La Chavallera means "the trading merchant" in Romansh — the ancient language of the Engadin — and there is something of the rare and sought-after commodity about the restaurant itself. Chef James Baron previously ran the kitchen at Amber in Hong Kong, a restaurant that held a Michelin star for eleven consecutive years and was considered one of Asia's finest French kitchens. He and his wife Natacha did not relocate to the Swiss Alps for comfort. La Chavallera, which opened in 2022 in a beautifully renovated 16th-century building in the small village of La Punt-Chamues-ch — ten minutes from St. Moritz along the Inn Valley — received its Michelin star three months after opening. That timeline is almost without precedent.
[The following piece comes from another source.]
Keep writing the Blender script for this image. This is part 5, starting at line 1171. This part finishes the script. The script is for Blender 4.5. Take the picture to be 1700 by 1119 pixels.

The concept Baron has built here is exact and personal: precise, pared-back cooking made with top-quality ingredients that reflect the kitchen's deep connection to the Engadin region. The menu changes with the seasons and the market, but the sensibility is consistent — a French-influenced intelligence applied to Alpine ingredients with genuine curiosity about what the mountains can provide. The Swiss stone pine that lines the entire dining room is not a design choice but a material statement: this is a kitchen that intends to be here, rooted in place, building something that lasts. The cutlery is made by a local blacksmith.
In addition to the four-, six-, or nine-course tasting menus, a seasonal à la carte selection is available. The wine list leans into Swiss, Austrian, and alpine appellations alongside the expected European classics. Modern Alpine-style guestrooms allow those who want the full La Chavallera experience — dinner, wine, breakfast, and a walk along the Inn in the morning — to commit entirely. The journey from St. Moritz takes ten minutes by car along the valley road, passing the Inn river and the characteristic Engadin farmhouses. It is worth doing in both directions.
For a proposal, La Chavallera offers the single most considered setting in the region: a Michelin-starred kitchen in a centuries-old building in one of Europe's most beautiful valleys. The intimacy of the stone pine room, the quality of the cooking, and the relative privacy — away from the resort's constant parade — create conditions for a moment that has no parallel in St. Moritz. For solo dining, the chef's counter offers direct access to Baron's kitchen and the kind of focused conversation that a table of one rarely finds in this part of the world.